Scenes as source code
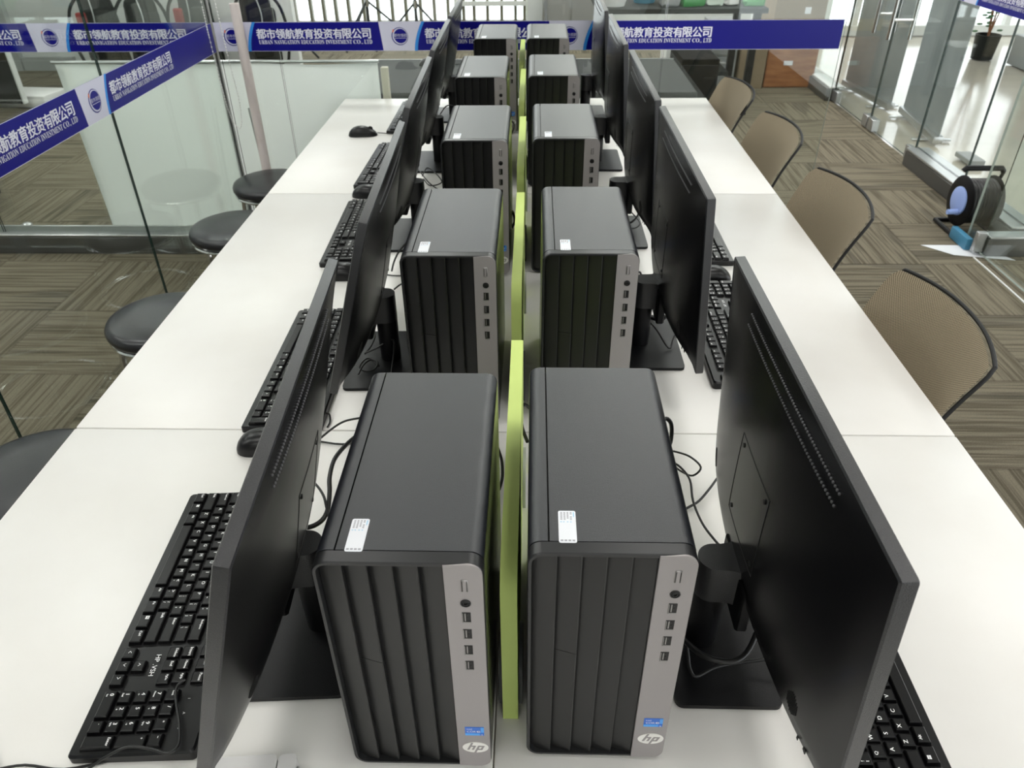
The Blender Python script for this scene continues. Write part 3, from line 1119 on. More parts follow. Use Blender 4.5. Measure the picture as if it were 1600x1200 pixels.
for i in range(5):
    for m, P, LB, rz in ((monR, MR, MLAB_R, 0), (monL, ML, MLAB_L, PI)):
        if i == 0:
            m.location = (P[0][0], P[0][1], T)
            m.rotation_euler = (0, 0, rz + math.radians(P[0][2] if len(P[0]) > 2 else 0))
            m['label'] = LB[0]
        else:
            dup(m, (P[i][0], P[i][1], T), rz + math.radians(P[i][2] if len(P[i]) > 2 else 0), LB[i])

# ================================================================== keyboards
U = .0190
def key_rows():
    """(legend, x, row, w, h) ; row 0 = F row at the back ; x in key units"""
    K = []
    def row(r, x, items):
        for it in items:
            if isinstance(it, (int, float)):
                x += it
                continue
            lg, w = it if isinstance(it, tuple) else (it, 1)
            K.append((lg, x, r, w, 1))
            x += w
    row(0, 0, ['Esc', 1, 'F1', 'F2', 'F3', 'F4', .5, 'F5', 'F6', 'F7', 'F8', .5, 'F9', 'F10', 'F11', 'F12', .25, 'Prt', 'Scrl', 'Pause'])
    row(1, 0, ['~`', '!1', '@2', '#3', '$4', '%5', '^6', '&7', '*8', '(9', ')0', '_-', '+=', ('Backspace', 2), .25, 'Insert', 'Home', 'PgUp', .25, 'NumLock', '/', '*', '-'])
    row(2, 0, [('Tab', 1.5), 'Q', 'W', 'E', 'R', 'T', 'Y', 'U', 'I', 'O', 'P', '{[', '}]', ('|\\', 1.5), .25, 'Delete', 'End', 'PgDn', .25, '7', '8', '9'])
    row(3, 0, [('CapsLock', 1.75), 'A', 'S', 'D', 'F', 'G', 'H', 'J', 'K', 'L', ':;', '"\'', ('Enter', 2.25), 3.5, '4', '5', '6'])
    row(4, 0, [('Shift', 2.25), 'Z', 'X', 'C', 'V', 'B', 'N', 'M', '<,', '>.', '?/', ('Shift', 2.75), 1.25, '^', 1.25, '1', '2', '3'])
    row(5, 0, [('Ctrl', 1.25), ('WIN', 1.25), ('Alt', 1.25), (' ', 6.25), ('Alt', 1.25), ('Fn', 1.25), ('MENU', 1.25), ('Ctrl', 1.25), .25, '<', 'v', '>', .25, ('0', 2), '.'])
    K.append(('+', 18.5 + 3, 2, 1, 2))
    K.append(('Enter', 18.5 + 3, 4, 1, 2))
    return K
KEYW, KEYD = 22.5 * U, .0
def kft(B, body, o, X, Y, **kw):
    """legend printed twice, a hair apart, for weight"""
    for q in (-.00016, .00016):
        B.fit_text(body, (o[0] + q, o[1], o[2] + (.00002 if q > 0 else 0)), X, Y, **kw)
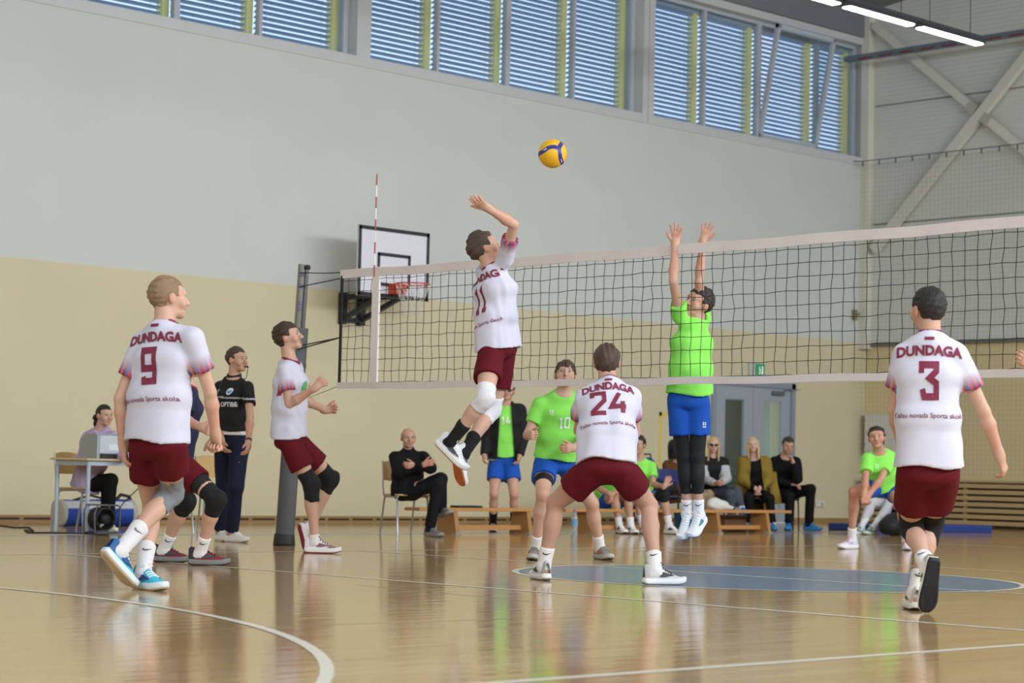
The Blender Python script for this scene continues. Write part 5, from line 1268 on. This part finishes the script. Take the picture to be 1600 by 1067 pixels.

Stated exercise:
Extract every line of the data exactly; pictures stay out.

Written response:
The Blender Python script for this scene continues. Write part 3, from line 1119 on. More parts follow. Use Blender 4.5. Measure the picture as if it were 1600x1200 pixels.
for i in range(5):
    for m, P, LB, rz in ((monR, MR, MLAB_R, 0), (monL, ML, MLAB_L, PI)):
        if i == 0:
            m.location = (P[0][0], P[0][1], T)
            m.rotation_euler = (0, 0, rz + math.radians(P[0][2] if len(P[0]) > 2 else 0))
            m['label'] = LB[0]
        else:
            dup(m, (P[i][0], P[i][1], T), rz + math.radians(P[i][2] if len(P[i]) > 2 else 0), LB[i])

# ================================================================== keyboards
U = .0190
def key_rows():
    """(legend, x, row, w, h) ; row 0 = F row at the back ; x in key units"""
    K = []
    def row(r, x, items):
        for it in items:
            if isinstance(it, (int, float)):
                x += it
                continue
            lg, w = it if isinstance(it, tuple) else (it, 1)
            K.append((lg, x, r, w, 1))
            x += w
    row(0, 0, ['Esc', 1, 'F1', 'F2', 'F3', 'F4', .5, 'F5', 'F6', 'F7', 'F8', .5, 'F9', 'F10', 'F11', 'F12', .25, 'Prt', 'Scrl', 'Pause'])
    row(1, 0, ['~`', '!1', '@2', '#3', '$4', '%5', '^6', '&7', '*8', '(9', ')0', '_-', '+=', ('Backspace', 2), .25, 'Insert', 'Home', 'PgUp', .25, 'NumLock', '/', '*', '-'])
    row(2, 0, [('Tab', 1.5), 'Q', 'W', 'E', 'R', 'T', 'Y', 'U', 'I', 'O', 'P', '{[', '}]', ('|\\', 1.5), .25, 'Delete', 'End', 'PgDn', .25, '7', '8', '9'])
    row(3, 0, [('CapsLock', 1.75), 'A', 'S', 'D', 'F', 'G', 'H', 'J', 'K', 'L', ':;', '"\'', ('Enter', 2.25), 3.5, '4', '5', '6'])
    row(4, 0, [('Shift', 2.25), 'Z', 'X', 'C', 'V', 'B', 'N', 'M', '<,', '>.', '?/', ('Shift', 2.75), 1.25, '^', 1.25, '1', '2', '3'])
    row(5, 0, [('Ctrl', 1.25), ('WIN', 1.25), ('Alt', 1.25), (' ', 6.25), ('Alt', 1.25), ('Fn', 1.25), ('MENU', 1.25), ('Ctrl', 1.25), .25, '<', 'v', '>', .25, ('0', 2), '.'])
    K.append(('+', 18.5 + 3, 2, 1, 2))
    K.append(('Enter', 18.5 + 3, 4, 1, 2))
    return K
KEYW, KEYD = 22.5 * U, .0
def kft(B, body, o, X, Y, **kw):
    """legend printed twice, a hair apart, for weight"""
    for q in (-.00016, .00016):
        B.fit_text(body, (o[0] + q, o[1], o[2] + (.00002 if q > 0 else 0)), X, Y, **kw)
The Blender Python script for this scene continues. Write part 5, from line 1268 on. This part finishes the script. Take the picture to be 1600 by 1067 pixels.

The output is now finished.